STATED GOAL: Scan the data for "script" and copy the lines it appears in.

INPUT:
──────────

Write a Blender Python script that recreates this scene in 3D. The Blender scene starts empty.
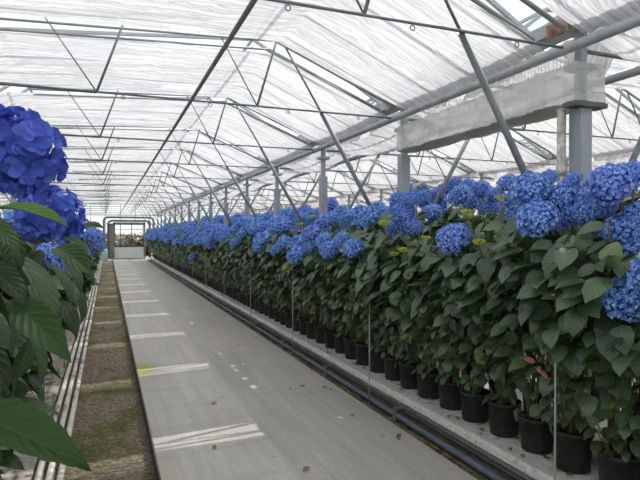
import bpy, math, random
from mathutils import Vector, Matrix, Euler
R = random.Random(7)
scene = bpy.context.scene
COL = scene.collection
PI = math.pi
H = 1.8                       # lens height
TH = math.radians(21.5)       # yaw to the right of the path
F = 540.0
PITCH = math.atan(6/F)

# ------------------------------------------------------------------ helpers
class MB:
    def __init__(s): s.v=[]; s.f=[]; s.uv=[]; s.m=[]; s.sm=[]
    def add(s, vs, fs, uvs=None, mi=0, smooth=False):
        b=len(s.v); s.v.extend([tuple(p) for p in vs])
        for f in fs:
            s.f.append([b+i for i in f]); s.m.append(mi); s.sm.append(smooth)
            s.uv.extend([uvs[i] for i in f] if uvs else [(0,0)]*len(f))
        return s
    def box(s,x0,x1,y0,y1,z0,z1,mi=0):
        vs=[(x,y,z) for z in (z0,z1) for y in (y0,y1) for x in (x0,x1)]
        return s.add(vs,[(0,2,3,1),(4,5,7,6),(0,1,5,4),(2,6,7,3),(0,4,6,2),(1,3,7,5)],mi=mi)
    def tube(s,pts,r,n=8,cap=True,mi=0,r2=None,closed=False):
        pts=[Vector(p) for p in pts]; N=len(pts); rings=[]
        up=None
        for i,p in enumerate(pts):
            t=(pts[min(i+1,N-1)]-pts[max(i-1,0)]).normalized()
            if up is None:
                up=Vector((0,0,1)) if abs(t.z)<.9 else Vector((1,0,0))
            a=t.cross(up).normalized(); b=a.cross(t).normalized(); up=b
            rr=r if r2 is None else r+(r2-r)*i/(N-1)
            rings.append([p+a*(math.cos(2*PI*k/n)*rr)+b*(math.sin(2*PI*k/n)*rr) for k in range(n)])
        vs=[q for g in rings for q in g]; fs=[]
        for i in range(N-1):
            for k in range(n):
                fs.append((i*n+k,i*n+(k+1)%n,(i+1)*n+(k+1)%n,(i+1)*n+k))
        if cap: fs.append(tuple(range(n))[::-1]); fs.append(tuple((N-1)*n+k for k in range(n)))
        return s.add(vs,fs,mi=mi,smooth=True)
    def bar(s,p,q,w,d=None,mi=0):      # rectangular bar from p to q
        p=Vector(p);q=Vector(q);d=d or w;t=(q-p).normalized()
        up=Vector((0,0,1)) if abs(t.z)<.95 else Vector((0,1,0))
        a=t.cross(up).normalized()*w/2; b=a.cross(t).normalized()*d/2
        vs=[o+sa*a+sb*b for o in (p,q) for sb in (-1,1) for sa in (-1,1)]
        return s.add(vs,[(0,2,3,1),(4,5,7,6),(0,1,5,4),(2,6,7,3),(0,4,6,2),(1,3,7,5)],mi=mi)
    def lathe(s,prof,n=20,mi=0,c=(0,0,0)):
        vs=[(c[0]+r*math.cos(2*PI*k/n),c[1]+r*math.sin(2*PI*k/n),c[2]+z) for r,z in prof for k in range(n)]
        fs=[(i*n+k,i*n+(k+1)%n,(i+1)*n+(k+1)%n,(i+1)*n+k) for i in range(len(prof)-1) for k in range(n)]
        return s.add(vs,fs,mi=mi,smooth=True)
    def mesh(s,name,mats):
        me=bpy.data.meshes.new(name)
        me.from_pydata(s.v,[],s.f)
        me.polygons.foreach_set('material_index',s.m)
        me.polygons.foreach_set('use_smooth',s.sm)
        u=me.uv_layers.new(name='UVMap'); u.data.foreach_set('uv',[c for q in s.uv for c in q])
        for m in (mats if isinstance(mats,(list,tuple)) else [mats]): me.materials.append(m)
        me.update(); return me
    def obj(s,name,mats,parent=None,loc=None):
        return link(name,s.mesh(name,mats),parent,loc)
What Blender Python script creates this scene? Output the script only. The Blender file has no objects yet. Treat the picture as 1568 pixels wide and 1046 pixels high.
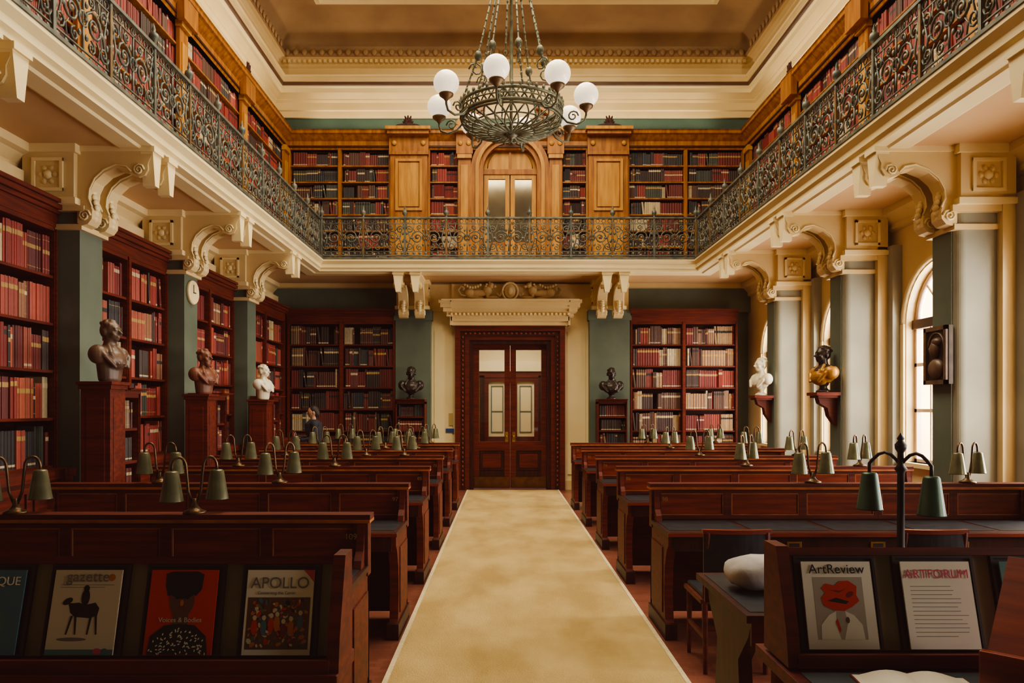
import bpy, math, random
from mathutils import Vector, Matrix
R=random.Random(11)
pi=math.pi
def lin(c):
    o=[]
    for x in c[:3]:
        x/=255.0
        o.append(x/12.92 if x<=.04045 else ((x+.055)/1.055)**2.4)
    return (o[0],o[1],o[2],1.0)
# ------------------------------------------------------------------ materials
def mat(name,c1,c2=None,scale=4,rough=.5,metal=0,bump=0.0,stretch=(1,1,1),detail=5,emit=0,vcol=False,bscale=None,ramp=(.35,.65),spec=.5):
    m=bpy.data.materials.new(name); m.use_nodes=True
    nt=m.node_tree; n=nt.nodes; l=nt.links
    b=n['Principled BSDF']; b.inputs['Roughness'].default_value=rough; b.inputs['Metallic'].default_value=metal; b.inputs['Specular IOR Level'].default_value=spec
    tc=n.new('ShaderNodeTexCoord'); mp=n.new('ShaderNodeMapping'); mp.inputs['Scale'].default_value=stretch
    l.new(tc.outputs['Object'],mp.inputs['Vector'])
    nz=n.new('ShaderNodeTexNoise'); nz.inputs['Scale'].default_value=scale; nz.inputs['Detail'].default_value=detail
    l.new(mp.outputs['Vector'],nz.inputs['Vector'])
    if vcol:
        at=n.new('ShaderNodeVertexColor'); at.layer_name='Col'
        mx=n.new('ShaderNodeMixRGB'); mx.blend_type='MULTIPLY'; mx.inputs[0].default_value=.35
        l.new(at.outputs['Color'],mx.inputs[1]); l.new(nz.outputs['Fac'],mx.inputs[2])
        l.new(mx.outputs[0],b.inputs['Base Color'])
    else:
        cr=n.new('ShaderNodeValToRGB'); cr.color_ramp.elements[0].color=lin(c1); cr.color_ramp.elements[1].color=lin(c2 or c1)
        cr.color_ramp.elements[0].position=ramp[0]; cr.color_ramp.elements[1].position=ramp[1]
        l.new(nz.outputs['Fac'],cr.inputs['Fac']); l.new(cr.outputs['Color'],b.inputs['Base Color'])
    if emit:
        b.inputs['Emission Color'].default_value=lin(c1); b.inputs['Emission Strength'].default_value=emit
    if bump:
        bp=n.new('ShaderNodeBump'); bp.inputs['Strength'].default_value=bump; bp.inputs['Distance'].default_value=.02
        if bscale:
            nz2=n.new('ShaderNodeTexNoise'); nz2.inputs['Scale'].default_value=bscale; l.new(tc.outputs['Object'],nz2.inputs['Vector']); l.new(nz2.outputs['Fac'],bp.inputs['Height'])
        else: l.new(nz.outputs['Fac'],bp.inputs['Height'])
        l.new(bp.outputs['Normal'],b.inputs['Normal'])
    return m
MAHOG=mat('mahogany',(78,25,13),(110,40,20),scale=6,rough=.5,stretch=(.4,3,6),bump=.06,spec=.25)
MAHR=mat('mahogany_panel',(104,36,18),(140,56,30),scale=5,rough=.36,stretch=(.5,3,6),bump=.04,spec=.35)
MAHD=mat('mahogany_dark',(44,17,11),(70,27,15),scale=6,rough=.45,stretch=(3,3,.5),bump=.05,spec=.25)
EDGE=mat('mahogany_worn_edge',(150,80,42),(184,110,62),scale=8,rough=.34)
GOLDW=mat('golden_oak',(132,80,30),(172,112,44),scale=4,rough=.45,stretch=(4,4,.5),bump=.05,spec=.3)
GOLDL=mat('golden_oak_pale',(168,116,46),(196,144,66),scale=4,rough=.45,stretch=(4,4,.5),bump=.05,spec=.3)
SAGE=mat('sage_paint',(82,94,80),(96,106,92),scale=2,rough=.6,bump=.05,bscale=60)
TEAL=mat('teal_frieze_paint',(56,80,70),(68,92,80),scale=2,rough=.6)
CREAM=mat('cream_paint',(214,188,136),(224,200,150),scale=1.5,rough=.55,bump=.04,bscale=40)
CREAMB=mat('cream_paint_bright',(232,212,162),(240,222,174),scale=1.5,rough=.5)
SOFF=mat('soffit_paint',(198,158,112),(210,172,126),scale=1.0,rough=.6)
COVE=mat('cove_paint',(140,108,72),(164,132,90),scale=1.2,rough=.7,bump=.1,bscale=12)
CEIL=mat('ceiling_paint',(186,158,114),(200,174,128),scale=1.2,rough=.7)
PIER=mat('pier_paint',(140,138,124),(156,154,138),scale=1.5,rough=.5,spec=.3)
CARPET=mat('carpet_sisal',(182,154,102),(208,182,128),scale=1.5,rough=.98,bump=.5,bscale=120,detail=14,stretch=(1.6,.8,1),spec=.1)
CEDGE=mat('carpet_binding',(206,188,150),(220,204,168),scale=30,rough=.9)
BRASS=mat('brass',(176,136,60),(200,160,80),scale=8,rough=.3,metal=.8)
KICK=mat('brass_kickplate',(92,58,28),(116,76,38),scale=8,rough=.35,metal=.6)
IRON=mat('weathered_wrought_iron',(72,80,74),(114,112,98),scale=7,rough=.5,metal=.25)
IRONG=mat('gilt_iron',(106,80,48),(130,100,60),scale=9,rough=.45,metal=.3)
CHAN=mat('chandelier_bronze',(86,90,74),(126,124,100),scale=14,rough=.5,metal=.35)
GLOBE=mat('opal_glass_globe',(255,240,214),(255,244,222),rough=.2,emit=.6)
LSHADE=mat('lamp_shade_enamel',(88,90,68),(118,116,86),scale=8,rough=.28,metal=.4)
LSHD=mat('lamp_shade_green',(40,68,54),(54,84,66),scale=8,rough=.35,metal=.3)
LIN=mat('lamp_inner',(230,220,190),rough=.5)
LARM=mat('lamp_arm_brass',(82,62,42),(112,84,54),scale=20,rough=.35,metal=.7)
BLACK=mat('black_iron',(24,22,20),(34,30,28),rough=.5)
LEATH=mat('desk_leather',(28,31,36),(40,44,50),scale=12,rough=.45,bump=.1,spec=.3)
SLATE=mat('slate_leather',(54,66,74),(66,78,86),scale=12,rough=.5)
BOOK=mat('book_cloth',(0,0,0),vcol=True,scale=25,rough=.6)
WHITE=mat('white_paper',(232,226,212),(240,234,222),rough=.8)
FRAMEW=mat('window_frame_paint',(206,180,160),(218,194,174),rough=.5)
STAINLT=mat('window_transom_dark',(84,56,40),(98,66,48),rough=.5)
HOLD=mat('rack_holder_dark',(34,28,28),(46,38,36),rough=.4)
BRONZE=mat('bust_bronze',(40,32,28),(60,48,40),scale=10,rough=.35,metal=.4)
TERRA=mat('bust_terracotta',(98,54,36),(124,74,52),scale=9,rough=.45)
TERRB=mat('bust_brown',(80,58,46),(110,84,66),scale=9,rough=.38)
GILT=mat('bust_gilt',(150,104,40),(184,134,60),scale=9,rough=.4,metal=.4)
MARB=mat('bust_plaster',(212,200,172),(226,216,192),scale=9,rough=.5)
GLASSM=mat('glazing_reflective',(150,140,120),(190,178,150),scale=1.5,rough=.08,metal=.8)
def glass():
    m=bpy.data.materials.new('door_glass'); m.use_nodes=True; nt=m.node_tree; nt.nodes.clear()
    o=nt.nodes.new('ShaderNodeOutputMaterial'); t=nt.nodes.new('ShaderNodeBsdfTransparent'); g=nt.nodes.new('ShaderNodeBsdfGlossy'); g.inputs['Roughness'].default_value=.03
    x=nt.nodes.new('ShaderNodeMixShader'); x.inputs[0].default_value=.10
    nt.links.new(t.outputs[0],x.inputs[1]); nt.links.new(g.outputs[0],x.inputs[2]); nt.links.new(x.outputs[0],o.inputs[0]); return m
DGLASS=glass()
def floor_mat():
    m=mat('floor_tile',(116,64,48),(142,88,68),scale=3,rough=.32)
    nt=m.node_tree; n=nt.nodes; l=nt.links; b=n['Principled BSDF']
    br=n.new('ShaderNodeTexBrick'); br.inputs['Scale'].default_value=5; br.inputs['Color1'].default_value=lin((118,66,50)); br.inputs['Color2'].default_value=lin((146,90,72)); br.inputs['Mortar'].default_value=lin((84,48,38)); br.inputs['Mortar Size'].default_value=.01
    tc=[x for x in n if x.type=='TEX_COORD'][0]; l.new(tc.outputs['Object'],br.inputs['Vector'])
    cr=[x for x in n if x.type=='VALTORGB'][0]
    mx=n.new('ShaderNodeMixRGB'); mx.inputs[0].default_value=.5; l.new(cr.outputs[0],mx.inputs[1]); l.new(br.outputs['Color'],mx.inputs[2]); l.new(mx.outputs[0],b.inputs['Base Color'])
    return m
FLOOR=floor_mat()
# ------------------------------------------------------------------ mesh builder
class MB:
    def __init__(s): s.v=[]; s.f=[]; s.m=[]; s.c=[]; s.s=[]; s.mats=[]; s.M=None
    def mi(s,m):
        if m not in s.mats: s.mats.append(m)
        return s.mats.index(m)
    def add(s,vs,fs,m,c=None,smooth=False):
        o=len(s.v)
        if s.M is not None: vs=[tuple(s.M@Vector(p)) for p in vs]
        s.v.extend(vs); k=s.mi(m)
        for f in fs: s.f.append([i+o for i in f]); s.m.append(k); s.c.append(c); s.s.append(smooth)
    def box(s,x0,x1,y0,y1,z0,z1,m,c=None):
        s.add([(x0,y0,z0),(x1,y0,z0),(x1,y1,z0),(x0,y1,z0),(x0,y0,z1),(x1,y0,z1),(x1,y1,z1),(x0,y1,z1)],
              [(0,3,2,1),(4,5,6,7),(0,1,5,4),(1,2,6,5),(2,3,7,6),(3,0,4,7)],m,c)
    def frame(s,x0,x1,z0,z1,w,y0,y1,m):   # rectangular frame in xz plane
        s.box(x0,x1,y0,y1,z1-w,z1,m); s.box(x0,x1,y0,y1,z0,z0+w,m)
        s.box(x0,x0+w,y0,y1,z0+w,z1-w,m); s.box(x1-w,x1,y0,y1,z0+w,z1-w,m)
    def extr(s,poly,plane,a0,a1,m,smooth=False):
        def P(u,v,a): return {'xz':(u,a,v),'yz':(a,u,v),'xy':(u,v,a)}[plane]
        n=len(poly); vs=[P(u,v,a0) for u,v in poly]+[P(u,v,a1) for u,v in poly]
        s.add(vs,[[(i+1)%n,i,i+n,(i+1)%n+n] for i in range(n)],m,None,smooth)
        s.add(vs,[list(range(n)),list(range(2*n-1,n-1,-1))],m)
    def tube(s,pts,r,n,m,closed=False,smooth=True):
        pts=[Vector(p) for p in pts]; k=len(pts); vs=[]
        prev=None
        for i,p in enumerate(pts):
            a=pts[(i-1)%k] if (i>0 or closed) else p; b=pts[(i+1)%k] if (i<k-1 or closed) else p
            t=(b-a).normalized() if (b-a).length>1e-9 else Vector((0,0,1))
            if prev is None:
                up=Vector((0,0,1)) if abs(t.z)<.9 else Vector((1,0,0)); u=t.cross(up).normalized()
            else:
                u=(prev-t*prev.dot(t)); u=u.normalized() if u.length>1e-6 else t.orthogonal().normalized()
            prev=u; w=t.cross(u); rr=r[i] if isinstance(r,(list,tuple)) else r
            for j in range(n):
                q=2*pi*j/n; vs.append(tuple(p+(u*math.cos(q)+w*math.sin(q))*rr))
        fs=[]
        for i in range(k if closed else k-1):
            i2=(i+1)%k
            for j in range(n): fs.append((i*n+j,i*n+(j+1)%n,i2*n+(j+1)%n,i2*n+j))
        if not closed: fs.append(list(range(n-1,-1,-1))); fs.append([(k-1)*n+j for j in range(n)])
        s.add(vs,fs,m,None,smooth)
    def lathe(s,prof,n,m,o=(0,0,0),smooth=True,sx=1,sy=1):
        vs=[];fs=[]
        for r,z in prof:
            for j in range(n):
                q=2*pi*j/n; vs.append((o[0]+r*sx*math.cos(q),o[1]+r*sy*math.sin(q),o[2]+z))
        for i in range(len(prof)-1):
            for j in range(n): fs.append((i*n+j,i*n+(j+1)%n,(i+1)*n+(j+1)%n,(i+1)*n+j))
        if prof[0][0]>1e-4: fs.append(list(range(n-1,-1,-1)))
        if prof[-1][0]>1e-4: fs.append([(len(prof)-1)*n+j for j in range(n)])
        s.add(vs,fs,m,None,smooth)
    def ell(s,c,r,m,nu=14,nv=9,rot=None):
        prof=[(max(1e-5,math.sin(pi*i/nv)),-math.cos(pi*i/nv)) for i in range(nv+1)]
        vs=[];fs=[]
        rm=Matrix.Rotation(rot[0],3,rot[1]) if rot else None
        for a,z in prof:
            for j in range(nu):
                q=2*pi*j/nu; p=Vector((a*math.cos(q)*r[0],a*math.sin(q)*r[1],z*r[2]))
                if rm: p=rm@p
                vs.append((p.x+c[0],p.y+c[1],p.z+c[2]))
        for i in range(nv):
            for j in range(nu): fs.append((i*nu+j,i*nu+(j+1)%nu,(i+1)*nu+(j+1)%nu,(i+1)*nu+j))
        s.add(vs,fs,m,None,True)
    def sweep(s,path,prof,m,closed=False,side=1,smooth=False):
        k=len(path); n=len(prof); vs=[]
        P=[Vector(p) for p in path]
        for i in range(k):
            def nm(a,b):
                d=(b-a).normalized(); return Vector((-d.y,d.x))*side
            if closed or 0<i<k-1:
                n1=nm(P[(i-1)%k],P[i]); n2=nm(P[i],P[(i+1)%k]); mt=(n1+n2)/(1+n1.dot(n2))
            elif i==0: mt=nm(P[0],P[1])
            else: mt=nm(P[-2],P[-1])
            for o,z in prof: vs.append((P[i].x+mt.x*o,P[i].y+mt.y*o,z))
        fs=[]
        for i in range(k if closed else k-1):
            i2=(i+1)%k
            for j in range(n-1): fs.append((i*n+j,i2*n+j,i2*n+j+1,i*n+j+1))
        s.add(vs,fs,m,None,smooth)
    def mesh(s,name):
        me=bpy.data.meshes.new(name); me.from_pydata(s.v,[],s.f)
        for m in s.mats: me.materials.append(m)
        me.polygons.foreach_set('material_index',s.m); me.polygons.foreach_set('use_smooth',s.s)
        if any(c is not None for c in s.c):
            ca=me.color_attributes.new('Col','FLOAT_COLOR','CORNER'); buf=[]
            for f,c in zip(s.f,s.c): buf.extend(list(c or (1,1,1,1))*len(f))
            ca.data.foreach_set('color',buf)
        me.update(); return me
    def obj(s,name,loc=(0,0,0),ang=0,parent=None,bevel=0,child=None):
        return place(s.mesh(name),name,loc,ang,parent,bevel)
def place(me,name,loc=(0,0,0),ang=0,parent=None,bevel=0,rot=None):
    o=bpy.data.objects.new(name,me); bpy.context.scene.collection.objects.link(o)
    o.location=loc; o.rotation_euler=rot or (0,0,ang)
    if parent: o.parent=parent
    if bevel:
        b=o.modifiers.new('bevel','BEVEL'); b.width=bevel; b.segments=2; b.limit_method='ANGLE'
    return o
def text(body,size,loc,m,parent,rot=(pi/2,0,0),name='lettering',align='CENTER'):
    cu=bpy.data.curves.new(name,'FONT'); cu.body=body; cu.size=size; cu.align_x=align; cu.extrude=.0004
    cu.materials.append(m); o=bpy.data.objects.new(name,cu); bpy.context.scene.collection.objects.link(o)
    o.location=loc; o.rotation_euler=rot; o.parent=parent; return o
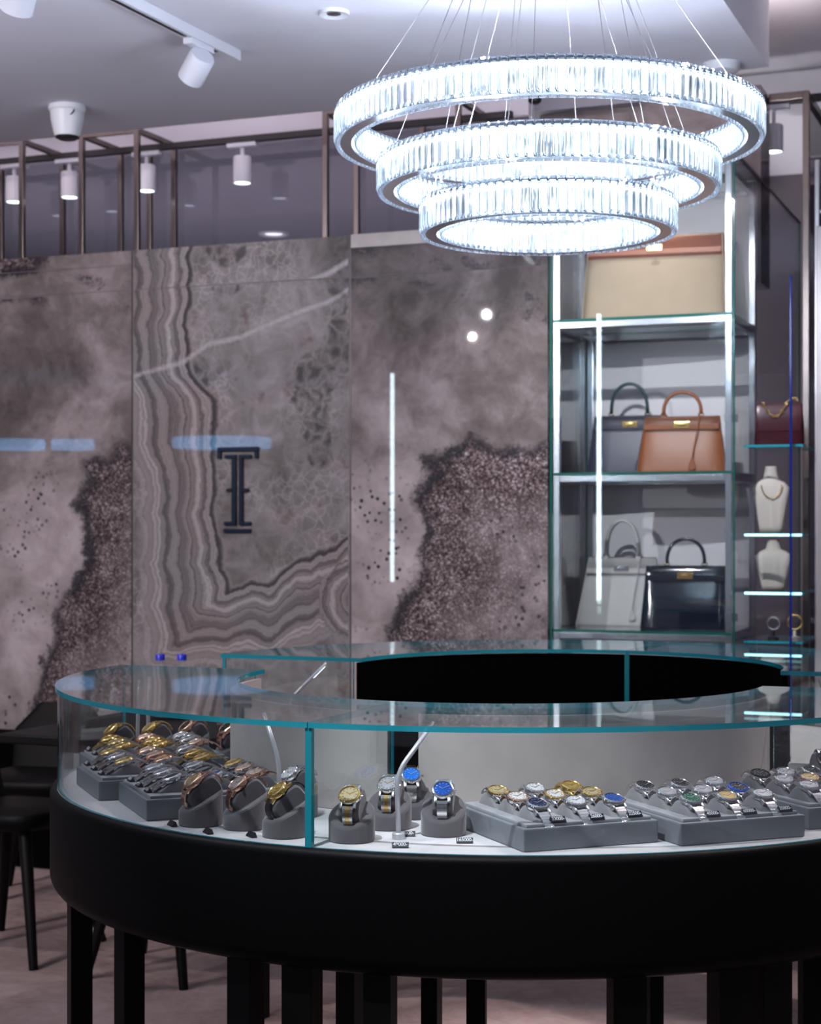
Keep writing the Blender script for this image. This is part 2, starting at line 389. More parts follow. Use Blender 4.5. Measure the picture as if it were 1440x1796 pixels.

──────────

FINISHED ANSWER:
Write a Blender Python script that recreates this scene in 3D. The Blender scene starts empty.
What Blender Python script creates this scene? Output the script only. The Blender file has no objects yet. Treat the picture as 1568 pixels wide and 1046 pixels high.
Keep writing the Blender script for this image. This is part 2, starting at line 389. More parts follow. Use Blender 4.5. Measure the picture as if it were 1440x1796 pixels.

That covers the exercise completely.